Inmate vows never to return

Montana governor commutes 100-year murder sentence

DEER LODGE, Mont. -- A man whose 100-year murder sentence was commuted by Montana's governor walked out of prison still clad in the blue shirt of an inmate, shivering in the 25-degree weather that greeted him after three decades of incarceration.

Barry Beach, 53, fought to keep his composure Friday as he looked at the mountains in the distance and vowed never to return to Montana State Prison.

"Here I am for the last time," he said. "For the last time, because they can't bring me back."

Beach had learned of his release only hours earlier, when his attorney showed up at the prison. Word then spread quickly through the Deer Lodge facility, and the guards he had come to know over the years lined up to say goodbye.

Yet the end of his long stint behind bars left unresolved the emotional wounds still carried by the family of the victim, Beach's high school classmate Kimberly Nees.

The 17-year-old honor student's badly beaten body was found in a rural area of the Fort Peck Indian Reservation, alongside a river where teenagers gathered to party.

"Something has to be proven to me, and it hasn't been proven yet," said Glenna Nees Lockman, the victim's older cousin. She said she grew up down the street from Beach's family in the small town of Poplar.

"Someone has to be held accountable," Lockman said.

Rumors swirled for years that Nees died in a fight among a gang of girls, and Beach was temporarily freed in 2011 when a retrial was ordered.

He was sent back to prison 18 months later. The Montana Supreme Court said in a 4-3 ruling that District Judge E. Wayne Phillips gave too much weight to testimony offered by new witnesses and failed to adequately consider forensic evidence that pointed to a single attacker.

Beach told reporters that having to turn himself back in was the worst experience of his life and that there was still "a lot of healing and a lot of tears" to come.

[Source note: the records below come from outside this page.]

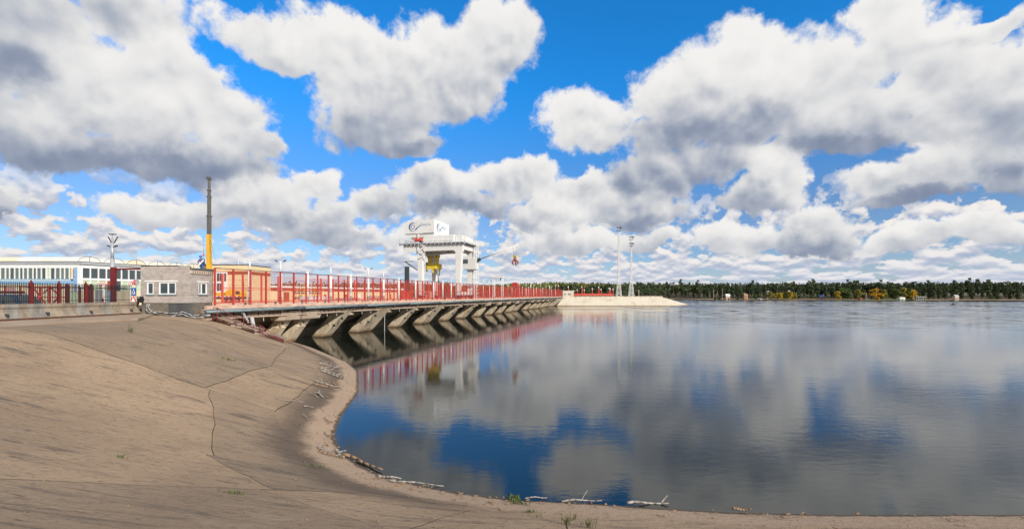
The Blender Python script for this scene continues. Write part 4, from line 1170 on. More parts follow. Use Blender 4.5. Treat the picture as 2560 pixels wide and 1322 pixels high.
MB().cyl((c.x, c.y + .05, yz), (c.x, c.y + .05, c.z), .03, n=8).build('pole', M['galv'], pc_)
c = px(333, 748, 37.0)
wt_ = thing('warning_sign', (c.x, c.y, yz), 'red-edged warning triangle low under the blue crossing sign', 'sign')
MB().prism([(c.x - .3, c.y, c.z - .3), (c.x + .3, c.y, c.z - .3), (c.x, c.y, c.z + .3)], (0, .02, 0)).build('rim', M['sign_red'], wt_)
MB().prism([(c.x - .19, c.y - .01, c.z - .24), (c.x + .19, c.y - .01, c.z - .24), (c.x, c.y - .01, c.z + .15)], (0, .008, 0)).build('face', M['white_clean'], wt_)
MB().cyl((c.x, c.y + .05, yz), (c.x, c.y + .05, c.z), .03, n=8).build('pole', M['galv'], wt_)
c = px(17, 729, 35.5)
nb = thing('notice_board', (c.x, c.y, yz), 'red and white notice board on a red stand above the parked car', 'sign')
bx3('board', (c.x - .05, c.y, c.z - .2), (c.x + .75, c.y + .03, c.z + .35), M['white'], nb)
for k in range(4): bx3('print_line', (c.x, c.y - .01, c.z - .12 + k * .12), (c.x + .65, c.y - .004, c.z - .05 + k * .12), M['red_bright'], nb)
for q in (-.25, .95): bx3('stand', (c.x + q, c.y + .04, yz), (c.x + q + .07, c.y + .1, c.z + .45), M['red'], nb)
bx3('top_bar', (c.x - .6, c.y + .05, c.z + .45), (c.x + 2, c.y + .09, c.z + .5), M['red'], nb)

# street lamp with four lamp heads
c = px(281, 586, 41.0)
sl = thing('street_lamp', (c.x, c.y, yz), 'tall grey street lamp with four heads and a flat cap beside the red column', 'street lamp')
MB().cyl((c.x, c.y, yz), (c.x, c.y, px(0, 647, 41).z), .17, n=10).build('lower_pole', M['galv'], sl, smooth=True)
MB().cyl((c.x, c.y, px(0, 647, 41).z), (c.x, c.y, px(0, 612, 41).z), .12, n=10).build('upper_pole', M['galv'], sl, smooth=True)
MB().cyl((c.x, c.y, px(0, 612, 41).z), (c.x, c.y, c.z), .05, n=8).build('tip', M['galv'], sl)
bx3('cap', (c.x - .28, c.y - .1, c.z - .03), (c.x + .33, c.y + .1, c.z + .05), M['steel_dark'], sl)
for sgn in (-1, 1):
    a = Vector((c.x, c.y, px(0, 612, 41).z)); b = px(281 + sgn * 12, 592, 41)
    h_ = MB().bar(a + (b - a) * .3, b, .14, .09).build('lamp_head', M['steel_dark'], sl)
    MB().bar(a, a + (b - a) * .3, .05).build('arm', M['galv'], sl)
    MB().bar(a + (b - a) * .35 + Vector((0, -.06, -.02)), b + Vector((0, -.06, -.02)), .05, .05).build('lens', M['white_clean'], h_)
    a2 = Vector((c.x, c.y, px(0, 619, 41).z)); b2 = px(281 + sgn * 12, 614, 41)
    MB().bar(a2, a2 + (b2 - a2) * .4, .05).build('arm', M['galv'], sl)
    MB().bar(a2 + (b2 - a2) * .4, b2, .2, .08).build('lamp_head', M['steel_dark'], sl)

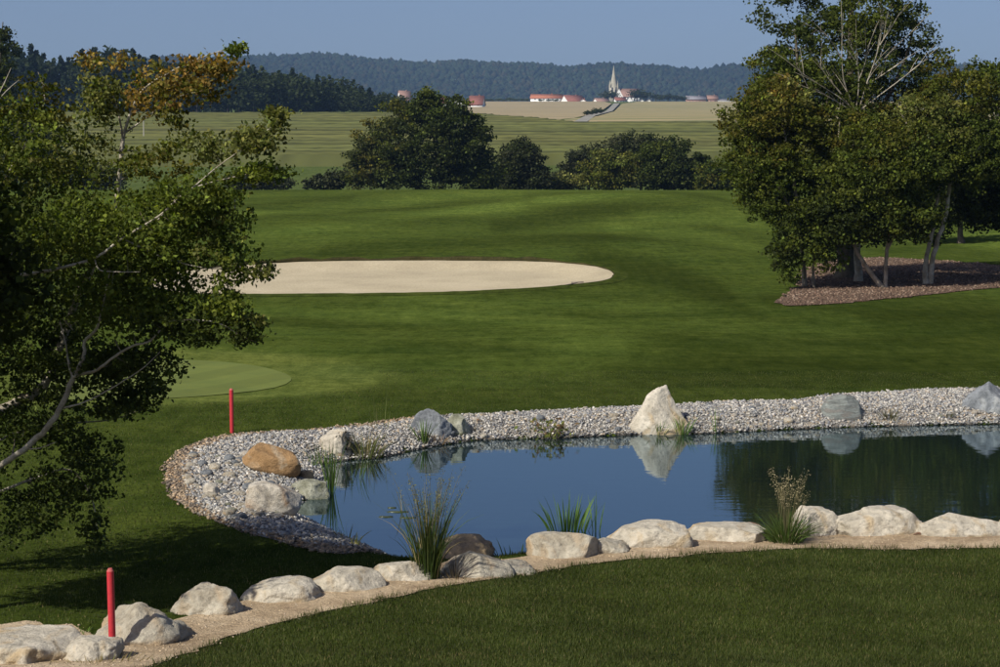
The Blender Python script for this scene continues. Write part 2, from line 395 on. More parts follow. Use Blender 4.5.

Beach confessed to killing Nees in 1983 after authorities in Louisiana picked him up on an unrelated crime. He later said the confession was coerced, and his long campaign for freedom drew support from hundreds, including Democratic U.S. Sen. Jon Tester, former Gov. Brian Schweitzer and former Republican U.S. Sen. Conrad Burns.

Under Friday's clemency order from Democratic Gov. Steve Bullock, Beach will remain on probation for 10 years.